Did FBI Let Islamists Attack a Texas Cartoon Contest?
Not long after the brutal 2015 slaying of 11 Charlie Hebdo employees in Paris, Americans were shocked when two men – Elton Simpson and Nadir Soofi – opened fire on a “Draw Mohammad” cartoon contest in Garland, Texas. The attack attracted an enormous amount of national coverage in relation to its success; Soofi and Simpson killed no one.
The outsized coverage came about as a result of two factors: The controversial “anti-Islam” event being targeted and the fact that the attack was the first example of ISIS-inspired terrorism inside the United States.
But now the attack is in the headlines for a new reason: Sen. Ron Johnson (R-Wi), who chairs the Homeland Security and Government Affairs committee, is launching an investigation into what the FBI knew prior to the shooting.
Johnson said he learned from CBS’s “60 Minutes” that the FBI had been monitoring the terrorists for years, a revelation that did not match what Bureau officials told him in the wake of the attack.
“It is concerning that when I wrote to the FBI and Department of Justice, they never told me about the fact that they had some FBI asset, whether it was an agent or informant, tailing Soofi and Simpson,” Johnson told Fox News.

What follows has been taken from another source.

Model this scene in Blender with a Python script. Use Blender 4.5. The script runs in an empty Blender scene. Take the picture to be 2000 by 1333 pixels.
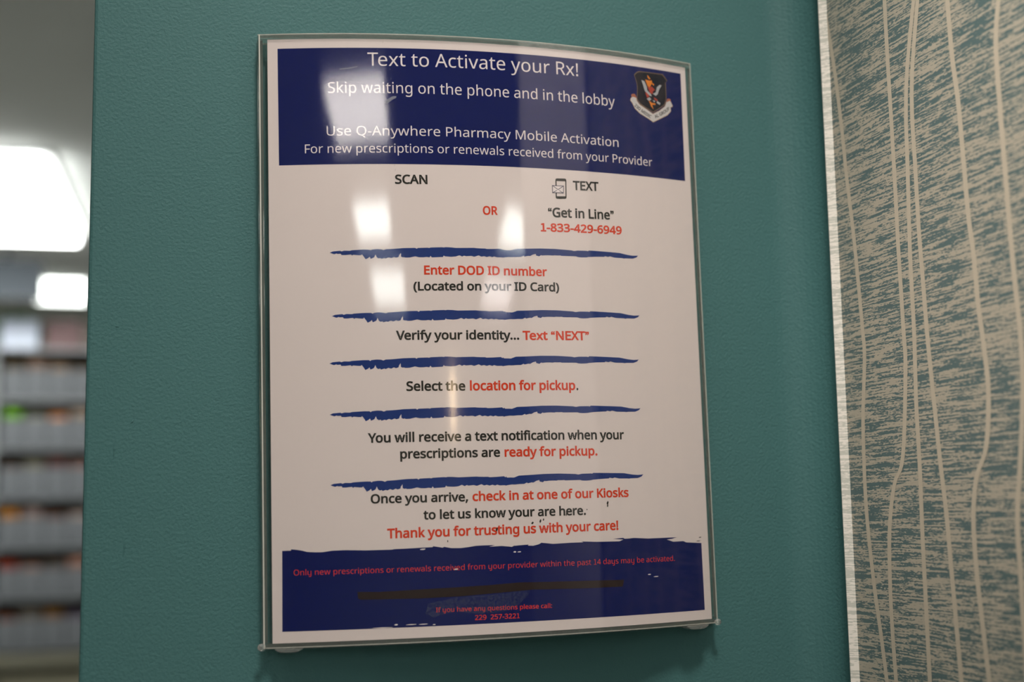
import bpy, bmesh, math, random
from mathutils import Vector, Matrix
from mathutils.geometry import delaunay_2d_cdt
random.seed(7)
SC = bpy.context.scene
COL = SC.collection
MM = .001

# ------------------------------------------------------------------ camera
cam = bpy.data.cameras.new('camera')
cam.sensor_width = 36.0
cam.lens = 2651.26 / 2000 * 36.0
cam.clip_start = .02
cam.clip_end = 60
cam.dof.use_dof = True
cam.dof.focus_distance = .640
cam.dof.aperture_fstop = 4.8
cam_ob = bpy.data.objects.new('camera', cam)
COL.objects.link(cam_ob)
rgt = Vector((.96010, -.27913, -.01702)); upv = Vector((-.02011, -.12961, .99136)); fwd = Vector((.27892, .95147, .13005))
cam_ob.matrix_world = Matrix(((rgt.x, upv.x, -fwd.x, -.17337), (rgt.y, upv.y, -fwd.y, -.63033), (rgt.z, upv.z, -fwd.z, -.08797), (0, 0, 0, 1)))
SC.camera = cam_ob

# ------------------------------------------------------------------ world, exposure
wd = bpy.data.worlds.new('world'); wd.use_nodes = True
wd.node_tree.nodes['Background'].inputs[0].default_value = (.9, .95, 1, 1)
wd.node_tree.nodes['Background'].inputs[1].default_value = .02
SC.world = wd
SC.view_settings.view_transform = 'Standard'
SC.view_settings.look = 'None'
SC.view_settings.exposure = 0.0
SC.view_settings.gamma = 1.0
SC.view_settings.use_curve_mapping = False
SC.cycles.use_denoising = True
SC.cycles.max_bounces = 10
SC.cycles.transparent_max_bounces = 16
SC.cycles.sample_clamp_indirect = 6.0

XW_C = .165
FLOOR, CEIL = -1.55, 1.062
# added unseen spots for wall falloff and header haze: place, aim, watts, cone, softness, label
SPOTS = [
    ((-.06, -.74, 1.0), (.02, 0, .03), 48, 37, .09, 'added unseen spotlight aimed at the poster on the teal wall'),
    ((-.55, -.98, 1.0), (XW_C, -.33, .205), 100, 21, .05, 'added unseen spotlight aimed at the added white panel beside the wallpaper'),
]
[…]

“Why didn’t they intervene?” he asked. “As a member of the Senate oversight committee, I think these agencies should be honest when we actually ask them the questions. But it begs the question, what was the FBI doing in Garland, and why wasn’t the agency direct with me when we first started writing letters about this back in 2015?”
From the Fox News report:
Johnson is referring to two individuals who had prior contact with the shooters. One was a paid FBI informant, the other an FBI undercover agent.
Ten days before the attack Simpson hooked up with an FBI undercover informant via the internet, according to an FBI affidavit filed by Agent Shawn Scott Hare in August 2016. The affidavit was filed in a case against Erick Jamal Hendricks, a North Carolina man charged with conspiring to provide material support to the Islamic State.
The affidavit reveals the FBI was aware on May 2, the day before the attack, that Soofi and Simpson were headed to Garland to attend the Draw the Prophet Muhammad Event.
The criminal complaint shows that the FBI’s informant was at the event, parked directly behind the two terrorists, when they opened fire on the contest.
“All I know is we don’t have the straight story from the FBI,” Johnson said. “We are just so fortunate that local law enforcement was able to take care of the situation to prevent another mass attack. This was a real tragedy averted.”
Despite incontrovertible evidence that the FBI had an insider on the scene, the Bureau’s press office told Fox News that they had “no advance knowledge of a plot to attack the cartoon drawing contest.”